— Begin Records for the task —

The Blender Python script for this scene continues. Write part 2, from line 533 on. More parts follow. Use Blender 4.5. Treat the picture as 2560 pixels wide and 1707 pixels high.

— End Records for the task —
— Begin Records for the task —

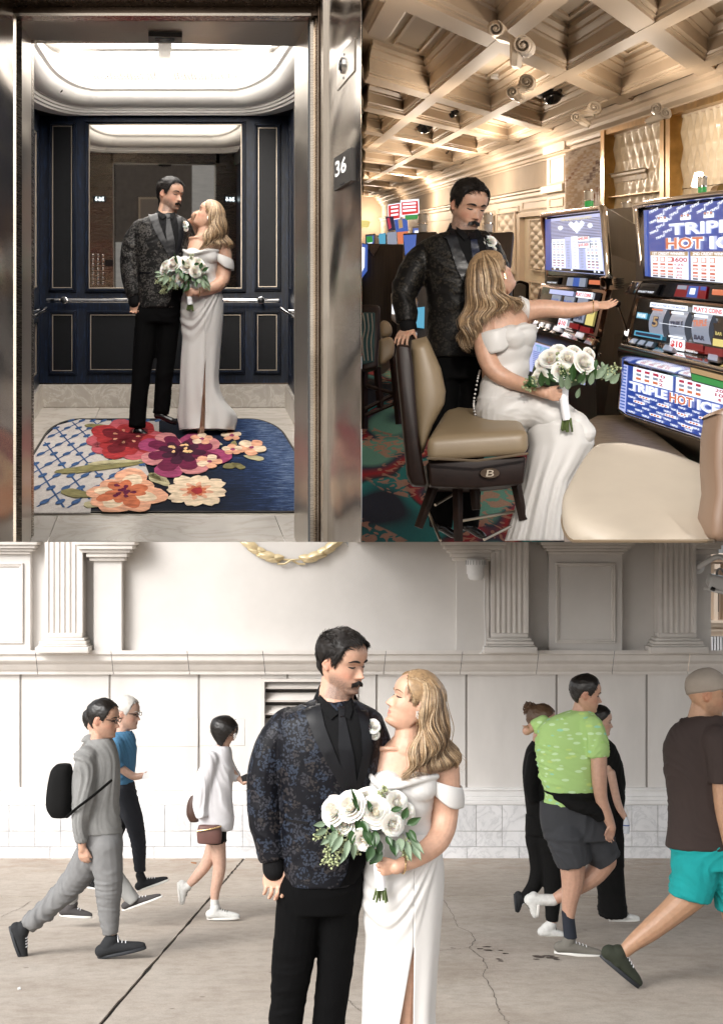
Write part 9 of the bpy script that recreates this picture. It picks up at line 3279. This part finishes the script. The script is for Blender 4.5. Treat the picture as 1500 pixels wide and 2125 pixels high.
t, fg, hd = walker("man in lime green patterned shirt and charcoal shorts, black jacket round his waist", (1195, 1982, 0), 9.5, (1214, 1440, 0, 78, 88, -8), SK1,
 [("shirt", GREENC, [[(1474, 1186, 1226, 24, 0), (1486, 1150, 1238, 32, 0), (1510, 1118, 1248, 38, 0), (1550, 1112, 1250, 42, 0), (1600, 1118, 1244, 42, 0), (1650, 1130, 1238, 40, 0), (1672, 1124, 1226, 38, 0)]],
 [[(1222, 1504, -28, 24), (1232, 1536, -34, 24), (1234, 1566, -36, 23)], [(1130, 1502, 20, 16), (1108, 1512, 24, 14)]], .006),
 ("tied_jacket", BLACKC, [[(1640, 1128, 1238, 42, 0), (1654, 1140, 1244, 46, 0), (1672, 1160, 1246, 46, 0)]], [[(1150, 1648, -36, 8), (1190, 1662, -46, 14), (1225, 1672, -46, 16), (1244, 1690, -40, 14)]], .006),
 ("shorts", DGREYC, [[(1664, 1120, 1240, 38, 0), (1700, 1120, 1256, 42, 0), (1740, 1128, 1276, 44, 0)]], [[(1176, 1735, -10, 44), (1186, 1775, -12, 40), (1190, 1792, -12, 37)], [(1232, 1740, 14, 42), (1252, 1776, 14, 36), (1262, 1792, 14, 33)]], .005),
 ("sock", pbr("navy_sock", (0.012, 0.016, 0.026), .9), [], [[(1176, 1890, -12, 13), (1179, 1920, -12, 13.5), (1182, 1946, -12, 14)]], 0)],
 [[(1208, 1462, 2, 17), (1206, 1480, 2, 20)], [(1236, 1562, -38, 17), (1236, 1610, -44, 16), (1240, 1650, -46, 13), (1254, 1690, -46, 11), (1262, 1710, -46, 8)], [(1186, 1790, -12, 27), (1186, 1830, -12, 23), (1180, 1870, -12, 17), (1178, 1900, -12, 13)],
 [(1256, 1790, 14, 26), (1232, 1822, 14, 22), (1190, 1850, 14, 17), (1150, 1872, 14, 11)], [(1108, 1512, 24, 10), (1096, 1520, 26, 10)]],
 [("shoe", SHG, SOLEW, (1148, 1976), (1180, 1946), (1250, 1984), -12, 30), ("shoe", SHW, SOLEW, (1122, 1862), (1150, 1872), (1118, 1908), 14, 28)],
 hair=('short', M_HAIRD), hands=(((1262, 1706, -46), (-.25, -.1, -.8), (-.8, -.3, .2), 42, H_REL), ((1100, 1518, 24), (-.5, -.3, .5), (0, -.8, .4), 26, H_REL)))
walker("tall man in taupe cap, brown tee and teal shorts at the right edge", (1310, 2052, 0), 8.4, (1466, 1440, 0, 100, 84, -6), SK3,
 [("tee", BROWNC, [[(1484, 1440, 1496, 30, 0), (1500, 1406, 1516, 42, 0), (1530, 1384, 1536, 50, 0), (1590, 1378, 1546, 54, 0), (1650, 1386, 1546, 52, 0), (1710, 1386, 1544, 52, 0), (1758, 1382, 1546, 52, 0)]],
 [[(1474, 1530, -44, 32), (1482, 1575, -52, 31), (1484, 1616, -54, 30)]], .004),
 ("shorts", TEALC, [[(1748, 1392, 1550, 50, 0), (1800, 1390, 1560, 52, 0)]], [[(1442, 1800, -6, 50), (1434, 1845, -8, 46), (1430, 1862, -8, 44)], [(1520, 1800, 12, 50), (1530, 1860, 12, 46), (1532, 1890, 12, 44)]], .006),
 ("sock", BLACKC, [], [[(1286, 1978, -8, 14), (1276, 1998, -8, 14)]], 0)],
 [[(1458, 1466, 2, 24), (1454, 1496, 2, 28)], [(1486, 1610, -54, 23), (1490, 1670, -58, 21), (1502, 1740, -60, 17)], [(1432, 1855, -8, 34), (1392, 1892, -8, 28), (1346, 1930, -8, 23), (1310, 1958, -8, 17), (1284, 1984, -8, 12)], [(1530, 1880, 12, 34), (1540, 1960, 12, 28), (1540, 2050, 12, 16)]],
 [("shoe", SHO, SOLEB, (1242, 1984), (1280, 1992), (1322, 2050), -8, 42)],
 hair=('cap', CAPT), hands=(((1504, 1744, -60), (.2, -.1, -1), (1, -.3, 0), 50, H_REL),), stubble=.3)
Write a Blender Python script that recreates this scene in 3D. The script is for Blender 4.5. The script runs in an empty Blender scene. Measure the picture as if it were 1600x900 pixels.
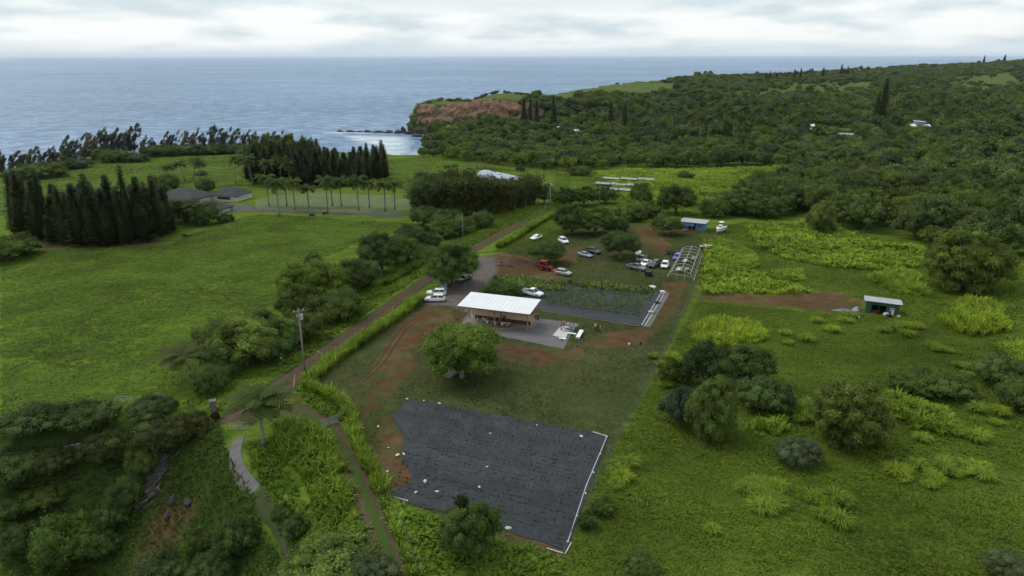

— End Records for the task —

**Task prompt:** Gather every line from the listing above in which the word "part" appears.

**Output below:**
The Blender Python script for this scene continues. Write part 2, from line 533 on. More parts follow. Use Blender 4.5. Treat the picture as 2560 pixels wide and 1707 pixels high.
Write part 9 of the bpy script that recreates this picture. It picks up at line 3279. This part finishes the script. The script is for Blender 4.5. Treat the picture as 1500 pixels wide and 2125 pixels high.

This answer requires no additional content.